§ Given request
Everything from the first line of the data through the line with "sc.camera = cam" is to be echoed exactly, minus the pictures.

§ Input rows
□ □ □

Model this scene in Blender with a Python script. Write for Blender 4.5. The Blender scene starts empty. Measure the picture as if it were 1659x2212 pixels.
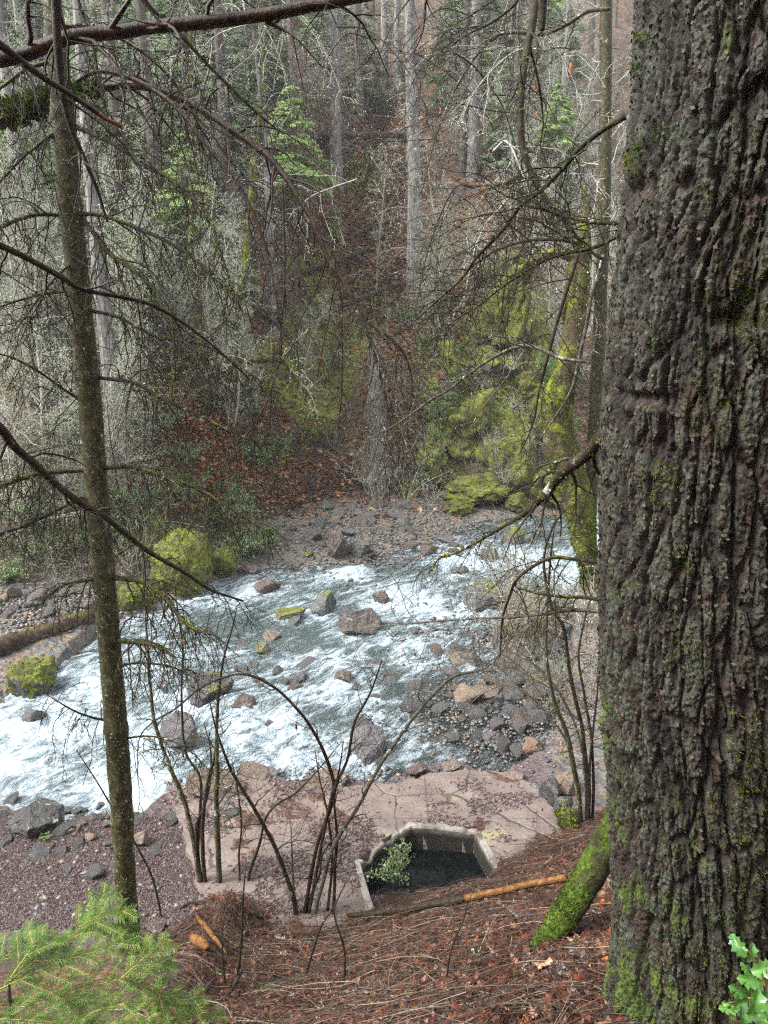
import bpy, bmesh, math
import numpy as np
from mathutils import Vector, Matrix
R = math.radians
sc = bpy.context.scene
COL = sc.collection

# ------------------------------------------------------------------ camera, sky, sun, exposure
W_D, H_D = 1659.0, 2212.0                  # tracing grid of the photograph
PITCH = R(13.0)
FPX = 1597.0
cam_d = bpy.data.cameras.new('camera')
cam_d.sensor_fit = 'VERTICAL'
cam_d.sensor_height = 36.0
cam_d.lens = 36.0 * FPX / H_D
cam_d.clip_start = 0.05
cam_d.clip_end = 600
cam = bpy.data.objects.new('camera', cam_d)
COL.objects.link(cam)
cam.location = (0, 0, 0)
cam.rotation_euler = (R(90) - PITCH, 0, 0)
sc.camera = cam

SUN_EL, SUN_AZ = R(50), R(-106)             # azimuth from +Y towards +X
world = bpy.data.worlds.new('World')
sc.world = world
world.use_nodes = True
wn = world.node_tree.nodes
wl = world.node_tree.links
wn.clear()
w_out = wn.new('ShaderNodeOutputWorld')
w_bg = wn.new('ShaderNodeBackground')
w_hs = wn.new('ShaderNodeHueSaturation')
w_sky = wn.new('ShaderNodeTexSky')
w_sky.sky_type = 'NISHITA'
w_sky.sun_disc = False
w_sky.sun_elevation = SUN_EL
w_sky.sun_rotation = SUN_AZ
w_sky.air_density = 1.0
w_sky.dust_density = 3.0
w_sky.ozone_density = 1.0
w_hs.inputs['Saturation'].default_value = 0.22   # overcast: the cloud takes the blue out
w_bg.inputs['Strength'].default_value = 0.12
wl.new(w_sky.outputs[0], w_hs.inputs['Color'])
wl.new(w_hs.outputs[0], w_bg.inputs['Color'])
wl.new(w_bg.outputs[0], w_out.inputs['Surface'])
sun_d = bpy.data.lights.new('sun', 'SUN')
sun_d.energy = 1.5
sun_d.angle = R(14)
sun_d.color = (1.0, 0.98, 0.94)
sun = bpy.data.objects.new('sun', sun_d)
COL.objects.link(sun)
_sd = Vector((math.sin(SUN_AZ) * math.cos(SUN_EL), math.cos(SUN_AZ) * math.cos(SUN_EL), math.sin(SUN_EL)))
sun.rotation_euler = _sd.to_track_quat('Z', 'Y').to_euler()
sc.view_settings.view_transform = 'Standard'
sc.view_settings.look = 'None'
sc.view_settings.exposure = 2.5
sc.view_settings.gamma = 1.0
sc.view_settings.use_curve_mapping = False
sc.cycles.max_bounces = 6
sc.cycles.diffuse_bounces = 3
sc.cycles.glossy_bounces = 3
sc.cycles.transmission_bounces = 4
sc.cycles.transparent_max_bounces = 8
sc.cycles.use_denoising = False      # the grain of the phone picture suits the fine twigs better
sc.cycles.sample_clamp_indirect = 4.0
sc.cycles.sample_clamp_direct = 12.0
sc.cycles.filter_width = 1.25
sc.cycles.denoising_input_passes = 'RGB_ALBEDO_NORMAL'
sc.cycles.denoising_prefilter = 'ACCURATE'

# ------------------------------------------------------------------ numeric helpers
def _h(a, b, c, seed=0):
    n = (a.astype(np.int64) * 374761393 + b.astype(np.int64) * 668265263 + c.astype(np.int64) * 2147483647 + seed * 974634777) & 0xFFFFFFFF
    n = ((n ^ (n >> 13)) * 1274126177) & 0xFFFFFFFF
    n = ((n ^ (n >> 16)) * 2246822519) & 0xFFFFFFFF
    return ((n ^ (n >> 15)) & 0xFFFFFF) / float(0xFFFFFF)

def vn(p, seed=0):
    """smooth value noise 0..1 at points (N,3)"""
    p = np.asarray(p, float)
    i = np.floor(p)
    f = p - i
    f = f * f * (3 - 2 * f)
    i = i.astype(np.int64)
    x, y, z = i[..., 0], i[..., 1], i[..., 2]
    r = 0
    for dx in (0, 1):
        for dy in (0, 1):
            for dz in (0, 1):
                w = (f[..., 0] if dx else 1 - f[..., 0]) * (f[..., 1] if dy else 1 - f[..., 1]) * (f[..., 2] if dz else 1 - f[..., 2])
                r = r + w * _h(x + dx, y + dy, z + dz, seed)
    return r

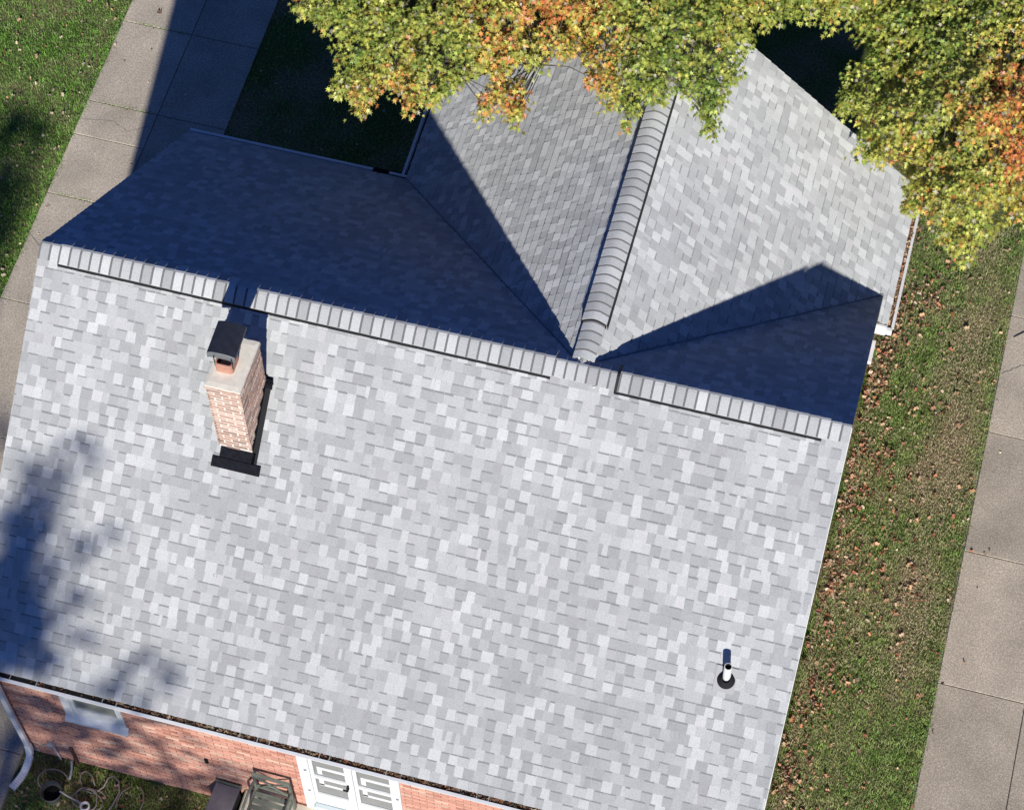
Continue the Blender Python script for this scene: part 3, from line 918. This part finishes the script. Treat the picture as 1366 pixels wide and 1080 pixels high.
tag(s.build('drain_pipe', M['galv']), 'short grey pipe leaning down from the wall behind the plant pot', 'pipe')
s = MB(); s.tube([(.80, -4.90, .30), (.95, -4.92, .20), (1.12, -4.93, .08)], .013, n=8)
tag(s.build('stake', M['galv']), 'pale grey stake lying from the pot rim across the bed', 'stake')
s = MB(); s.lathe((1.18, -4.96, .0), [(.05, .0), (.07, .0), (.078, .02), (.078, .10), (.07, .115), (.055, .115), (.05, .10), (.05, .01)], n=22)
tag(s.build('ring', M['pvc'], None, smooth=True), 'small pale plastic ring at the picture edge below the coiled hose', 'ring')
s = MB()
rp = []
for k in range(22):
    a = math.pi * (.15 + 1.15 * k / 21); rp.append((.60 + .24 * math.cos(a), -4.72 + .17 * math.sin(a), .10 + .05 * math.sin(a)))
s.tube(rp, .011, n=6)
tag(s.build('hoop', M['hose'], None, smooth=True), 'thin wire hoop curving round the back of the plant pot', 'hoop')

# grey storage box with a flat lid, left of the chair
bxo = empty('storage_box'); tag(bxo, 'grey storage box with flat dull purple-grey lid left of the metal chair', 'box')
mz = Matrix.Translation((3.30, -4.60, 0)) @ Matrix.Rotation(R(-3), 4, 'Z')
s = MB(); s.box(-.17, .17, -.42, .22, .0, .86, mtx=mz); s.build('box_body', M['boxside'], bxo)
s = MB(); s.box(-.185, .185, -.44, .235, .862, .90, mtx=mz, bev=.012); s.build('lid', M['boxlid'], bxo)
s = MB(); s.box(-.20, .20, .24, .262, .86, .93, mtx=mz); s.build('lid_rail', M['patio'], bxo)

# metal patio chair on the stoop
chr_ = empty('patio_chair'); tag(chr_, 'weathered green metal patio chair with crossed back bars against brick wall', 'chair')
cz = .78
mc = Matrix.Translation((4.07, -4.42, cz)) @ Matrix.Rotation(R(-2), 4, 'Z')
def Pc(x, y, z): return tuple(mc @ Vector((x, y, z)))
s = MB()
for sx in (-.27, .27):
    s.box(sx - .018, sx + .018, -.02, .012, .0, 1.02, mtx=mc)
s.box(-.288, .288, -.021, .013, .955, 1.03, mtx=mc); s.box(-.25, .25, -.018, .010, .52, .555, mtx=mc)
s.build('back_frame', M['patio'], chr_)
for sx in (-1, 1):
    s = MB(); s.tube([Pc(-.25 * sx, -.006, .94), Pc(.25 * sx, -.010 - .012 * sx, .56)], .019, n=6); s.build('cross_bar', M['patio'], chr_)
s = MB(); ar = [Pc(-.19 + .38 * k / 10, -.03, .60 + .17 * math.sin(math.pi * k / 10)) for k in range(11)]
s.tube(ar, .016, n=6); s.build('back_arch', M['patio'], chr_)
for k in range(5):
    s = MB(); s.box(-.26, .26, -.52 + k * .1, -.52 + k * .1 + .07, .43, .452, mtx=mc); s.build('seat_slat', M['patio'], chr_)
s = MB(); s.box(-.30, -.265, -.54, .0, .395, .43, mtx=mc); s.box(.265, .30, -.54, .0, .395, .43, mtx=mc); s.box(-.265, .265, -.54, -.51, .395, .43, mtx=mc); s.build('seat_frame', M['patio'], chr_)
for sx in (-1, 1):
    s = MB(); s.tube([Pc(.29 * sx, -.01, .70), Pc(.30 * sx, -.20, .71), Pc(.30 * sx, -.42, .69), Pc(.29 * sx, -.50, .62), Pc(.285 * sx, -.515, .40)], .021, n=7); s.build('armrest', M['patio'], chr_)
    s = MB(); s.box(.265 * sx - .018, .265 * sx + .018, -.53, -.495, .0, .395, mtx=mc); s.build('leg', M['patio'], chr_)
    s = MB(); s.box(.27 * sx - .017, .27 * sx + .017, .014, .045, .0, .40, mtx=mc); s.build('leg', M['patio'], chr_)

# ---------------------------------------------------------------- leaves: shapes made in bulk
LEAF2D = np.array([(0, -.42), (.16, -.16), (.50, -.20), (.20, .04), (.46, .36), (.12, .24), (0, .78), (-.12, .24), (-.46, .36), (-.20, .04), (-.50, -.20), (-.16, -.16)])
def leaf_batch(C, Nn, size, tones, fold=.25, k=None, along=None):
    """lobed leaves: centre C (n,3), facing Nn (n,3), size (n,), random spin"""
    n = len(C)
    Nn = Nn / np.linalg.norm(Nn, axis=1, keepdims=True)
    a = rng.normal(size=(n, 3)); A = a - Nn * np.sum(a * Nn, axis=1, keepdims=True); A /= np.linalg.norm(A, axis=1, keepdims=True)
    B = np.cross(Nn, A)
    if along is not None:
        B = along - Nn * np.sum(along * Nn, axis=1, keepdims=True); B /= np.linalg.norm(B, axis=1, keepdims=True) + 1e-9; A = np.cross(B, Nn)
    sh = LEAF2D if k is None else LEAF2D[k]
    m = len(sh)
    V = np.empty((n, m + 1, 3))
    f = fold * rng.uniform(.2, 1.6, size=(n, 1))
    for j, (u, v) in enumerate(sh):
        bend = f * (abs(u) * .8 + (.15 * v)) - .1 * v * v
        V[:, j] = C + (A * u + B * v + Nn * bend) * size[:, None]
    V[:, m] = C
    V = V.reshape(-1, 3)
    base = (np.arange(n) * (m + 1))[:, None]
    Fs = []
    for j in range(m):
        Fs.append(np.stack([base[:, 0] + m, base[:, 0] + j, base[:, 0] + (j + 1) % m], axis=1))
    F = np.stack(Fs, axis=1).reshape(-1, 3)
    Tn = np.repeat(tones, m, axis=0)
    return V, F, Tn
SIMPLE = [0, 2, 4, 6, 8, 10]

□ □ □

§ Result of this task
Model this scene in Blender with a Python script. Write for Blender 4.5. The Blender scene starts empty. Measure the picture as if it were 1659x2212 pixels.
import bpy, bmesh, math
import numpy as np
from mathutils import Vector, Matrix
R = math.radians
sc = bpy.context.scene
COL = sc.collection

# ------------------------------------------------------------------ camera, sky, sun, exposure
W_D, H_D = 1659.0, 2212.0                  # tracing grid of the photograph
PITCH = R(13.0)
FPX = 1597.0
cam_d = bpy.data.cameras.new('camera')
cam_d.sensor_fit = 'VERTICAL'
cam_d.sensor_height = 36.0
cam_d.lens = 36.0 * FPX / H_D
cam_d.clip_start = 0.05
cam_d.clip_end = 600
cam = bpy.data.objects.new('camera', cam_d)
COL.objects.link(cam)
cam.location = (0, 0, 0)
cam.rotation_euler = (R(90) - PITCH, 0, 0)
sc.camera = cam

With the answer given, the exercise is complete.